3. Cunegonda, vrouwe van Voorst en Keppel
Volgens sommige genealogieën was er nog een derde dochter, genaamd Belia Ottense van Polanen, die gehuwd (1444) zou zijn geweest met Arent Pieck. Daar deze in het bezit is gekomen van Half Asperen leidde men daaruit een huwelijk met deze dochter van Otto en Johanna af. Het bestaan van deze dochter is echter nooit bewezen (Sloet pag 246 + Geslacht Pieck, zie ook Johanna van Hekeren).
Tot slot volgen nog enkele gegevens:
Leenregister bisschop Frederick van Blanckenheym:
Vrouwe Johanna, vrouwe van Voorst en Asperen en Keppel, beleend met alzulk goed als heer Sweder, heer van Voerst en Keppel. van de bisschop te leen hield, 1402 mei 12; hulder is Otto van Asperen, heer to Voerst en Keppel.

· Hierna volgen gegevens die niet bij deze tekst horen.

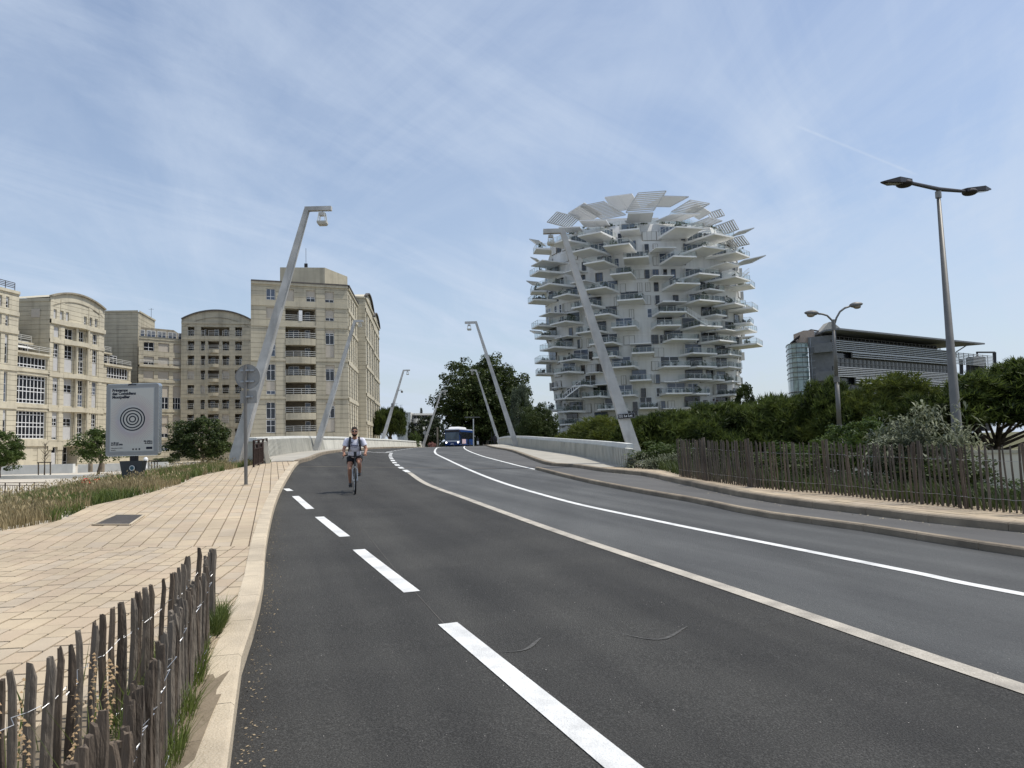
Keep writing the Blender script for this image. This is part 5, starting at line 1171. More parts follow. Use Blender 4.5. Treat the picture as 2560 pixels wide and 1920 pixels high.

“Item op die selve tyt hebben gecoren to mombers heer Otto van Aspern, vrouwe Johanna ende Elysabeth van Vorst: Bernt de Roeden, Herman van Witman, Henric van Rhaderloe, e.a”.
Daar Johanna van Voerst met haar man Otto de laatste houders van het Hollandse leen Urk van hun geslacht zijn geweest, lijkt het mij nuttig deze leenopvolging hier te laten volgen:
Van Mieris, Charterboek, enz. Dl. II, blz. 520: 24 juli 1331. Wij Willem Grave van Holland enz. maken cond enz., dat wi heren Janne van Kuynre, ridder, verlien alzulc goed alse Heynric van Kuynre, sijn neve, van ons te lien hild, dats te wetene (o.a.):
al dat gherecht van Kuynre; item dat gherecht van Emlairden half; voert dat overste recht tote Orc; item al ‘t gherechte van Orc, drie weken voir Zente Michielsdage ende drie weken dair na.
(N.B. Na zijn dood zullen deze lenen komen op zijn zoons Harmen en Jan van Kuynre).
ibidem Dl. III, blz. 170:
26 oktober 1364. Roederic van Voerst ontfanc van minen here hertoghe Aelbrecht alsulc leen als syn vader plach te houden van de Graeflicheid, dat is Orc, Emelwaerde ende den hof te Tollebecke. Wilc lien him myn Heer verlyede, behouden minen Here ende elcken man zyns recht, enz.
Hollandse Lenen, Alg. Rijksarchief den Haag:
8 februari 1408. Willem IV, graaf van Henegouwen, Holland, enz. doet uitspraak in een geschil tussen Otto van Asperen, heer van Voorst en Keppel, ter eenre en heer Dirk van Zwieten ter andere zijde wegens het leenbezit van een gedeelte van het eiland Urk aan de Z. zijde van de kerk, geheten “die Delff, ende half Emelwairde”, waarbij dit, als zijnde altijd een hollands leen geweest opnieuw aan Otto's vrouw Johanna. vrouwe van Voorst en Keppel, wordt toegewezen.
Van Mieris, Charterhoek, Dl. IV, blz. 210:
Gorinchem 31 juli 1412. Willem, enz., doen cond alle luden, dat voir ons en voir onse manne hierna bescreven gecomen is onse geminde die vrouwe van Voerst, van Keppel ende van Asperen. mit onsen geminden heren Otto, here van Asperen, van Voerst ende van Keppel, hoeren wittachtigen man ende voecht ende heeft ons opgedragen ende quyt gescouden tot behoef Hermans van Kuynre alle rechts ende toeseggens, dat si hadde aen die heerlicheden ende goederen van Orck aen die Zuytzide van der kercke, dat geheten is die Delf, ende half Emmelwairde mit allen hoeren toebehoeren, so si dat van ons te lien te houden plach, ende verteegh dairup als onse manne wijsden dat recht was, enz.